I don't know why I should be so surprised that this philosophy shaped the rally, but I was. I guess that's because no one knew exactly what to expect. I went to an anti-war rally at the Mall in January of 2007, but I don't recall any of the speakers or events. It was more like a powwow of like-minded individuals. From the moment we arrived at the Mall around 9am on Saturday morning, the Rally to Restore Sanity and/or Fear (renamed after Stewart and faux pundit Stephen Colbert joined their two events) felt more like a music festival. Three hours before showtime, the throngs were moving toward the main stage, staking out their seats. Dan, J and I got a bite to eat at one of the museums and then J went with his brother to grab a seat near the second set of big screen monitors. Meanwhile, Dan and I made a quick visit to the National Gallery. When we emerged 30 minutes later, the crowd in the mall had doubled in size. We squeezed our way into a spot near our friends' general location, and that's where we stood for the next four hours.

Within thirty minutes, the crowd around us was so thick that I couldn't see an empty space anywhere. Luckily it was a gorgeous, sunny autumn day, just chilly enough so that the warmth of all those tens of thousands of bodies wasn't stifling. Another thirty minutes later, The Roots took the stage and kicked off a set with John Legend. Then the Mythbuster dudes came out to do some symphonic experiments with the audience (this was mostly lame, but I will say that when 150,000 or so people make a thumb-popping-cheek sound at the same time, it's pretty cool). At 1pm, Stewart and Colbert took the stage and commenced a truly entertaining series of events. For me, the highlights were:

1) When Stewart brought out Yusuf (the artist formerly known as Cat Stevens) to sing "Peace Train", which Colbert countered by bringing out Ozzy to sing "Crazy Train". After a lot of theatrical bickering between the two hosts, Yusuf and Ozzy bolted. Then the O'Jays came out and sang "Love Train".

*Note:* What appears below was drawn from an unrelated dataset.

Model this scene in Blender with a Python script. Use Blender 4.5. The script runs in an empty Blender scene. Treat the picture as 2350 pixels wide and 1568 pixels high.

2) The awards portion - Stewart gave awards to public figures who have demonstrated calm and reason while Colbert awarded public figures who promote fear. Stewart first honored Detroit Tigers pitcher Armando Galarraga, who didn't freak out and throw a justifiable tantrum after umpire Jim Joyce made a bad call that ruined his perfect game. I admit, when they showed Galarraga's videotaped acceptance speech, I was verklempt.

3) Random celebrity appearances, such as Sam Waterston's reading of Colbert's fear poem. Kareem Abdul Jabbar appeared onstage at one point to remind Colbert that he is, in fact, a Muslim.

It wasn't a thoroughly excellent show. When Kid Rock came on stage, Dan said, "Okay, let's go." I think he would have insisted if it wasn't so incredibly difficult to move through the crowd. So we suffered through it, which was ultimately a good thing because Stewart's keynote speech toward the end of the rally was well worth the wait.

The gist of the speech was that, despite our differences, and the divisive practices of our leaders and our news media, it is possible for Americans to work together to fix our problems. I think Stewart's most persuasive argument was when he used an aerial video image of gridlock traffic merging on a freeway. He pointed to each car and made up some demographic information about each driver - gay investment banker, mother of two small children, white baptist plumber, etc. He noted how almost every car moved in an orderly fashion to make it work - "You go, then I go. You go, then I go." It's a good, everyday example of random, disparate people making sacrifices to improve a difficult situation. But my favorite statement, the words that have been ringing through my head since Saturday, was when Stewart said (as best as I can remember), "And occasionally there's a person who drives along the shoulder and cuts in front of everyone else, but that person is rare, and they are scorned and they aren't hired as an analyst."

That inspired me. Not only does it validate my frustration with punditry, it also lines up with my feelings about politeness and civility. For all of my leftist political values, in my day to day life I just want everyone to get along. And I don't mean that in a super deep, Rodney King kind of way (but please know I'm not making fun of him; he, too should be awarded for profound calm and reason in response to a terrible situation). I don't like dramatic family situations, workplaces, or encounters with strangers. I prefer calm and not worrying about the little stuff, which is more apt to happen when social groups are focused on getting along. That takes a lot of thoughtful consideration and sacrifice, but sometimes it really can work.

It worked when we were leaving the rally. We spent over an hour just getting out of the Mall. The human gridlock was almost overwhelming at some points, when no one was moving and my body was sore from lack of food and standing still for four hours. I'm sure everyone was exhausted, but of the hundreds of people I personally encountered, not a single one freaked out or acted like a jerk in any way.

We left town shortly after returning to the hotel room. I heard a bit about the rally on the radio as we were heading down I-395 (mostly about how the city had not properly prepared for the crowds), but we were on the road and with family most of the time until today. I made a point of not reading anything about the rally before I wrote this, because I didn't want this to be a reaction to anything other than what I experienced. I don't know how to sum it up better than this: for a brief moment, a Frank Capra vision of the world became real and I hope I never forget that feeling.